AL-ASSAD ACCEPTE LA PAIX, MAIS CONTINUE LA GUERRE – ARMELLE LE GOFF

Article  •  Publié sur Souria Houria le 29 mars 2012

SYRIE Les Nations unies exhortent le président à tenir ses engagements

Damas invité à tenir ses engagements. « J’exhorte vivement le président Bachar al-Assad à traduire immédiatement dans les faits [ses] engagements », a déclaré mercredi Ban Ki-moon, le secrétaire général des Nations unies lors d’une visite au Koweït. Officiellement, la Syrie a accepté mardi le plan de paix de Kofi Annan, qui prévoit un cessez-le-feu et l’ouverture d’un dialogue politique. Un engagement qui ne semble pas empêcher les forces syriennes de poursuivre, dans le même temps, leurs attaques contre les insurgés. Mercredi, l’Observatoire syrien pour les droits de l’homme a fait état de pilonnages contre des villes de la province de Deraa, non loin de la frontière avec la Jordanie, dans la région de Hama, ainsi que dans certains quartiers de Homs, la troisième ville du pays.

Le plan proposé par Kofi Annan, approuvé le 21 mars par le Conseil de sécurité de l’ONU, est considéré comme peu ambitieux par les plus farouches partisans d’un départ de Bachar al-Assad, puisqu’il n’exige pas le départ de ce dernier. Pour d’autres, c’est une première étape pour mettre un terme aux violences. « C’est une avancée très importante que la Syrie a accepté », a déclaré à Reuters le ministre irakien des Affaires étrangères, Hochiyar Zebari. Kofi Annan a reconnu quant à lui que la mise en application du plan par le régime de Bachar al-Assad « serait difficile et longue ». W

« Pas de retour possible quand le peuple s’est révolté »

Samar Yazbek est exilée en France depuis le mois de juillet 2011. Elle semble continuer à vivre en sursis, au fil des événements qui lui parviennent de Syrie, inquiète pour ses proches toujours sur place. Elle est l’auteur de Feux croisés. Journal de la révolution syrienne.

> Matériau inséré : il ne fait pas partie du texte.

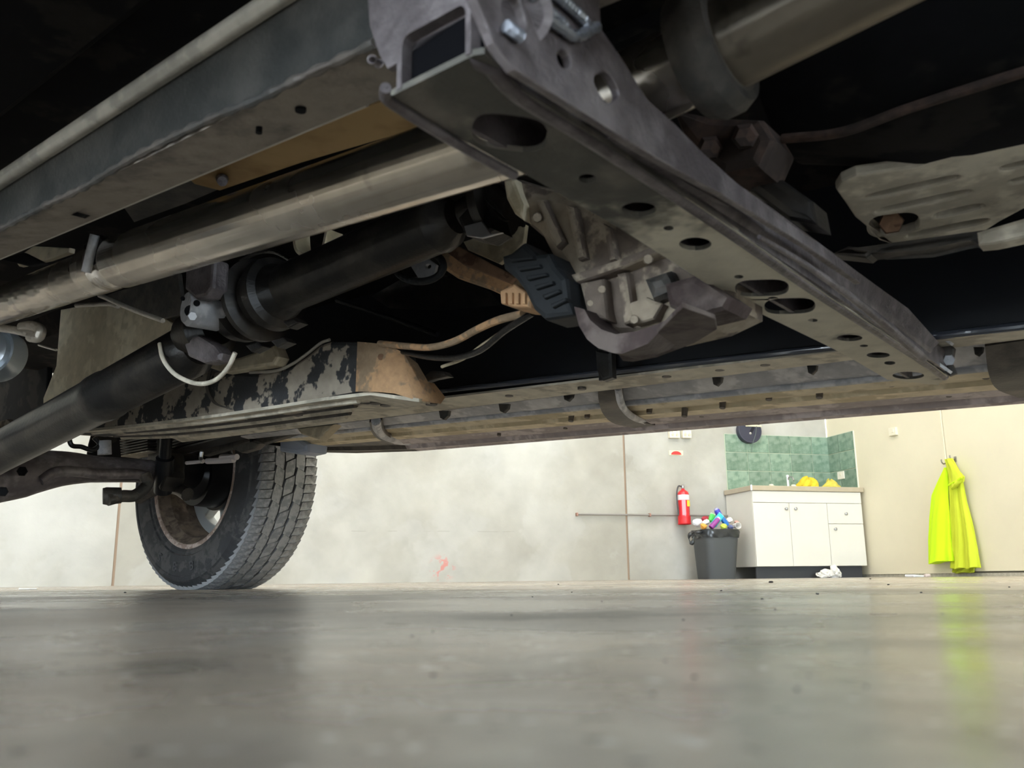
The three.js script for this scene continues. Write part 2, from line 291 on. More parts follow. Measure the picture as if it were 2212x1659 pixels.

Comment supportez-vous le fait de vivre en exil ?

Ma vie est comme une épée à double tranchant. En Syrie, je mettais ma vie en danger et vivais avec la crainte de mettre celles d’autres personnes en danger, notamment certains de mes proches. Ici, à Paris, je suis en sécurité, mais je ne vais pas bien du tout. Je continue à vivre au rythme de ce qu’il se passe en Syrie, mais sans y être. Au quotidien, je participe à de nombreuses rencontres avec des élèves, des étudiants. Mais je me tiens à distance du monde politique. Je suis persuadée que c’est grâce à la population que l’on touche les décideurs.

Que pensez-vous de la position de la communauté internationale sur le dossier syrien ?

Je trouve que la communauté internationale a beaucoup avancé ces derniers mois, notamment grâce à la France, qui s’est montrée très active à l’ONU. Mais il faut bien être conscient que la Syrie, voisine de l’Iran, du Liban et d’Israël, est assise sur une poudrière. Tout cela n’incite pas à prendre des décisions tranchées. Dans tous les cas, je suis farouchement opposée à une intervention armée. En revanche, je souhaite que Bachar al-Assad passe la main.

Est-ce seulement possible ?

Non, j’en ai peur. Depuis le début de l’Intifada, son attitude montre au contraire qu’il tient à se maintenir coûte que coûte.

On le présente parfois comme une marionnette aux mains d’un clan. Est-ce votre avis ?

Non. Il est le chef incontesté d’une famille de mafieux qu’il contrôle totalement.

Vous attendiez-vous à cette révolution ?

Quand les révolutions arabes ont commencé, j’ai senti que la révolte allait venir jusqu’à nous. Cela fait quarante ans que nous vivons sous le joug de l’humiliation. Mais le régime n’a pas pu empêcher sa jeunesse de se former politiquement, notamment grâce à Internet. Le temps était venu pour lui de faire face à la contestation. Mais ce n’est pas seulement une Intifada de la jeunesse, c’est un vrai mouvement populaire qui traverse tout le pays, les campagnes, comme les villes. Une révolution d’esclaves contre leurs maîtres.

Si la révolution devait aboutir, n’avez-vous pas peur que des mouvements islamistes ne la confisquent ?

Une fois que le peuple s’est révolté, on ne peut plus revenir en arrière. Donc non, je n’ai pas peur. Je pense au contraire que la dictature nourrit l’extrémisme.

Samar Yazbek vit au rythme de « ce qu’il se passe en Syrie, mais sans y être ».